HOMO ACTUS
Sahne Sanatlarında uzmanlaştığım alan yazarlık olsa da dans ve beden sanatları üzerine çalışmalarım sonucunda uzun zamandır performans sanatında hareket alanında ders veriyorum. Hareket eğitimi, dürtülerin bedenin tüm olanakları (ses, hareket, düşünce, imgeleme, duygu, nefes) kullanılarak daha soyut bir şekilde forma dönüştürüldüğü bir çalışma biçimi olarak nitelendirilebilir.
Günümüz modern dünyasında genel olarak bedene ilişkin algımız parçalanmış durumda. Sanki beden, fiziksel olarak ayrı, düşünsel olarak ayrı, duygusal olarak ayrı bir şey gibi görülüyor. Oyunculukta hareket çalışması, zihin beden bölünmesini ortadan kaldırmak, bedende doğuştan var olan zihin – beden bütünsel işleyişini yeniden hatırlamak ya da ortaya çıkarmaya yarıyor. Hareket eğitimi, duyuların yani duyusal girdilerin farkına vararak duygusal dünyanın bedende yaratıcı eyleme dönüştüğü ve düşünsel, duygusal, fiziksel dürtülerin alt metni desteklediği metin ve karakter ilişkisini destekleme amaçlı bir çalışma olarak da tarif edilebilir.
Sahne üzerinde yaptığımız hiçbir şey tesadüf eseri değil. Özellikle bedenin kullanımı gündelik yaşamdaki kullanışımıza benzese de çok farklı. Bedensel, zihinsel ve duygusal olarak tamlık, farkındalık ve kontrol gerektiriyor. Gündelik hareketlerimizde çoğu zaman bilinç yok, doğal olarak hareket ediyoruz. Ancak oyuncunun sahne üzerinde yarattığı yaşamı yani biosu yaratan öğeleri saptamanın temel yolu bedenin gündelik dışı hareketlerini anlamaktir.
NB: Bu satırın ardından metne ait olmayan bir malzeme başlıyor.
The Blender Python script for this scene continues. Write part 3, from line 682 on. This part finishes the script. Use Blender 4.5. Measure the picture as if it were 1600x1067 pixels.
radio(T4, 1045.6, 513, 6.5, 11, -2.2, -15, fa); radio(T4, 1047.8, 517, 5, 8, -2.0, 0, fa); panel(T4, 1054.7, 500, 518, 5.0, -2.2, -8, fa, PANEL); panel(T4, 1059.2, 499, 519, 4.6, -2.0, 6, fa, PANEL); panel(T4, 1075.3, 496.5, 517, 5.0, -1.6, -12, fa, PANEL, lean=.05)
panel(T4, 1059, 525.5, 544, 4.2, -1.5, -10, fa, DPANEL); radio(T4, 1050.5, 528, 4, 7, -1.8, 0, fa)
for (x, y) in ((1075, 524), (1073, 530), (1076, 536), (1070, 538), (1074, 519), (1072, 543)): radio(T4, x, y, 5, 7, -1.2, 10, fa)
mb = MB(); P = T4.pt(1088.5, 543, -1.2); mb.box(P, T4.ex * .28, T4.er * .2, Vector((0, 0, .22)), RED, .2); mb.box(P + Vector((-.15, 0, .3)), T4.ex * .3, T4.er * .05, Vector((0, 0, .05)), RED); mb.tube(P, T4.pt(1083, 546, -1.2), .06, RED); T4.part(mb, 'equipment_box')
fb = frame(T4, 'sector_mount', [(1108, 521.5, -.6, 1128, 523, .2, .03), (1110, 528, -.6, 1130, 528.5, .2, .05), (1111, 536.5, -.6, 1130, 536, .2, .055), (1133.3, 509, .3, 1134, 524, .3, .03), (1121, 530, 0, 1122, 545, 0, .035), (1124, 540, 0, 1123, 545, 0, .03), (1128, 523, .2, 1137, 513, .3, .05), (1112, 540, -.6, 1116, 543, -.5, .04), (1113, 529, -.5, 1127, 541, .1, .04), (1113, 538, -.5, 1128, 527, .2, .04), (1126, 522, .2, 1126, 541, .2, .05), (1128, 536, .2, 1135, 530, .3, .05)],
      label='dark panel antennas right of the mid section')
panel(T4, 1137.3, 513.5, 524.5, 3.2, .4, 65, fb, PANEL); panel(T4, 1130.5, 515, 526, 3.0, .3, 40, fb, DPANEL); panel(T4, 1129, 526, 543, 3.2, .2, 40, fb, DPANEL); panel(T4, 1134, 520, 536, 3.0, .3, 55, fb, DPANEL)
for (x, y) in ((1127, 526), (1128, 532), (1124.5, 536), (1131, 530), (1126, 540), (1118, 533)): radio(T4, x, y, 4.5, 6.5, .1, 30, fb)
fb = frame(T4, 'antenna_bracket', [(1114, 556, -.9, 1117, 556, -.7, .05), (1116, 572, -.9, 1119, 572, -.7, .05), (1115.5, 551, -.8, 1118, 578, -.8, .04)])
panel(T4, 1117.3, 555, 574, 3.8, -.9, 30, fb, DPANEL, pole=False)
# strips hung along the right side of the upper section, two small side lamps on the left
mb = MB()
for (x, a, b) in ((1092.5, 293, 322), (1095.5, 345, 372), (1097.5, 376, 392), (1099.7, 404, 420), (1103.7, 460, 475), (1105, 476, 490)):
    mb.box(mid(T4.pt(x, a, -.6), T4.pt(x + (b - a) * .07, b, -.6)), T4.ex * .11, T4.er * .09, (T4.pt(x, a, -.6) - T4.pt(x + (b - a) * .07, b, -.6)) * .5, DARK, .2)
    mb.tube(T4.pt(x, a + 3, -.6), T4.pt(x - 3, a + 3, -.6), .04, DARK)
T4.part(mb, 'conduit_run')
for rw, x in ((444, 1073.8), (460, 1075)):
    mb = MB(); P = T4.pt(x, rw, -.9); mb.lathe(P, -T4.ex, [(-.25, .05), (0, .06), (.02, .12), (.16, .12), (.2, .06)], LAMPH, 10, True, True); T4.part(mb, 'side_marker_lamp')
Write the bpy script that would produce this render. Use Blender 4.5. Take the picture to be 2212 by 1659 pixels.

Eugenio Barba, dans ve tiyatro arasında ayrım yapma eğilimi oyuncuyu bedeni yok saymaya, dansçıyı ise virtüözlüğe doğru itme riski taşıyan gelenek yoksunu bir boşluğu, derin bir yarayı ortaya koyar demişti. Halbuki oyuncu da dansçı da sahnede eş oranda bedeni kullanıyor. Sanat, sanat gereci ve sanat yapıtı tek bir fiziksel şeyde yani insan bedeninde kaynaşıyor.
Descartes, “Cogito ergo sum” veya “Düşünüyorum öyleyse varım” diyerek batı dünyası için pragmatizmin kapısını aralamış ve insanlığın yolculuğunu farklı bir noktaya taşımıştır. Ama bu deyişin Batılılar üzerinde zaman içinde bir dezavantaj yarattığını düşünüyorum. Kendimizi düşünceden ya da zihinden ibaret sanar olduk, beden dışlanmaya başlandı.
Anatomi, gelişimsel kinesiyoloji, duyusal entegrasyon, travma, sinirbilim, psikolojiden öğrendiklerim, hareket uygulamalarına ve bedene yaklaşımıma çok daha bütünsel bir bakış açısı getirdi. Bu bilgiyi Konstantin Stanislavsky, Vsevolod Meyerhold, Michael Chechov, Lev Dodin, Antonin Artaud, Jerzy Grotowski, Augusto Boal, Tadashi Suzuki, Peter Brook ve daha fazlasının yöntemleriyle birleştiriyorum…
Hareket eğitiminde Grotowski’nin önerdiği gibi kendi yöntemimi yaratıyorum, öğrencilerimle deneyimlediklerimi paylaşıyorum, onları bedenlerine doğru bir yolculuğa davet ediyorum.